Das Schauspiel sagenumwobener Piraten, ihrer Königreiche, Gräueltaten und anarchistischen Utopien erregte im 18. Jahrhundert in der ganzen Welt Aufsehen. Gerüchte verbreiteten sich wie ein Lauffeuer, schockierten und inspirierten die europäischen Eliten. Piraten und Freibeuter schufen die wirklich revolutionären Ideen für eine offene Weltgemeinschaft. Dieses utopische Potential elektrisierte David Graeber und lässt seine intellektuellen Funken auf seine Leser überspringen.
David Graeber, der bedeutendste Anthropologe unserer Zeit, wagt eine provokative These: Der Westen belügt sich und die Welt über seine Geschichte, seinen Eurozentrismus, seinen Rassismus und seine kapitalistische Ideologie. Wechseln wir die Perspektive, wird Geschichte mit einem Schlag wieder lebendig, denn hier geht es um Menschen, um ihre Freiheit und ihren riskanten Alltag. Mit David Graeber tauchen wir ein in die ›andere‹, anarchistische Geschichte von Magie, Lügen, Seeschlachten, Sklavenaufstände, Menschenjagden, Königreichen, Spionen und Juwelendieben. Die Welt der Abenteuer verbindet sich mit historischen Fakten und literarischer Phantasie. Am Rand der Welt – in Madagaskar, in der Karibik oder im Orient – spüren wir dem Ursprung von Freiheit, Anarchie und Demokratie nach, die nicht im Westen entdeckt, sondern von ihm gekapert wurden. Mitreißend erzählt David Graeber diese Gegengeschichte und entdeckt souverän »nie begangene Wege« für unsere aus den Fugen geratene Welt.
Wieder was gelernt ... Ich wusste nicht, dass es auf Madagaskar Piraten gab und dass diese maßgeblich an der Geschichte der Insel beteiligt waren, auch was die Mythen- und Legendenbildung anbelangt. Piraten - Auf der Suche nach der wahren Freiheit hat mich eines Besseren belehrt. Und bot eine kleine Überraschung, da sich das Buch hauptsächlich mit den madegassischen Piraten auseinandersetzt und sich eher auf ihren Einfluss beschränkt.
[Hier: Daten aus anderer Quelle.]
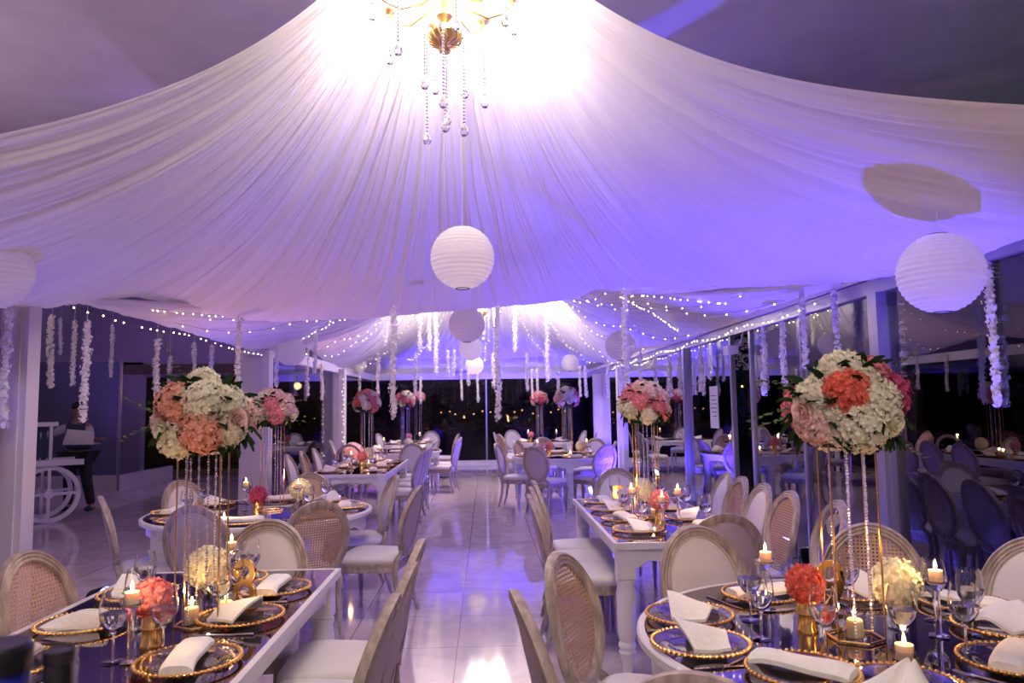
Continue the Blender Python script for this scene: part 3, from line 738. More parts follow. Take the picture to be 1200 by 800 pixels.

Der Originaltitel des absolut lesenswerten Buchs gibt da mehr Auskunft: Pirate Enlightenment, or the Real Libertalia, auch wenn ich mit Libertalia nichts anfangen könnte (es aber nicht unbedingt mit Freiheit zu übersetzen ist).
David Graebers Buch, welches posthum erschien, nachdem der Autor bereits 2020 verstarb, beschreibt das Piratendasein fernab der Karibik und den Vorstellungen, welche der Leser haben mag. Von daher brachte zumindest mir das Buch einige Neuigkeiten, da ich mit Madagaskar in dieser Hinsicht nicht sehr vertraut bin (meine Kenntnisse befinden sich auf anderen Gebieten). Und so muss man sich von den Darstellungen bekannter Piratenbilder verabschieden und den Piraten Madagaskars und deren Schaffen, anders sehen.
Im zweiten Band seiner General History of the Pyrates erzählt Charles Johnson 1728 die Geschichte eines gewissen Kapitäns Misson und seiner Freunde. Johnsons Erzählung zufolge hatten sie auf Madagaskar eine utopische Republik errichtet, die den Namen Libertalia trug und auf den Idealen von Freiheit, Gleichheit und Brüderlichkeit gründen sollte. Nicht unbedingt das Bild, das man von Piraten hat. Aber hat es Libertalia wirklich gegeben? Dieser Frage geht David Graeber nach, und schafft mit diesem kleinen Buch, das aus einem Essay hervorgegangen ist, ein interessantes, informatives und dabei leicht verständliches Werk über die etwas andere Seite der Piraten, das sehr lebendig daherkommt und alles andere als theoretische Gedankenspiele zu bieten hat.
Ich habe mehr erfahren als ich gedacht hätte, sowohl über Madagaskar als auch die Piraten.